-Hannah Mead, MCPP intern, 2008
I’m always baffled by Michigan’s economic improvement strategy: tax the successful businesses to subsidize unviable ones.
Commenting on new “job-creating measures,” Gov. Jennifer Granholm and Speaker of the House Andy Dillon remarked,
At a time when more job-seekers are entering the workforce, Michigan’s already battered economy is feeling the effects of a struggling national economy being driven by a crisis in the subprime market and high oil prices.
Their solution? Film incentives, tourism promotion (which focus, as my coworker regularly notes, is counteracted by our torn-up roads) and “a loan program for job creation or retention projects.”

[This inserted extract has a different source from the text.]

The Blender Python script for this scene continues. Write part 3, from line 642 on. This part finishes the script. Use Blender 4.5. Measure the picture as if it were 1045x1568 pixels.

The Mackinac Center’s Jack McHugh provides alternative analysis of Michigan’s obscene unemployment:
It may be no coincidence that Michigan’s unemployment rate hit 8.5 percent last month, just when tens of thousands of low-skill, low-experience young people were getting out of school and hitting the job market. The unemployment figures are seasonally adjusted, but here’s something there’s no adjusting for: The startling figure was attained just a few weeks before the state minimum wage rises to $7.40 per hour.
…Fact is, these youngsters are just less productive than those with a few years under their belts, and many employers figure they just won’t add $7.40 worth of value to an operation. So rather work 40 hours a week at $5.75 or $6.50, these low-skill workers get to work zero-hours at $7.40.
On the other hand, those young, low-skilled employees can be had for just 85% of the minimum wage, so their minimum wage will be increasing to $6.29 next week. When I worked retail (a job that doesn’t require a whole lot beyond the most basic math, hygiene, and interpersonal skills), we were actively recruiting the high school kids in the summer. There’s not a whole lot of difference in output between an 18-year-old recent grad and a 17-year-old rising senior, but the younger kid is a lot cheaper to hire.
Of course, this is hitting the college-aged population the hardest.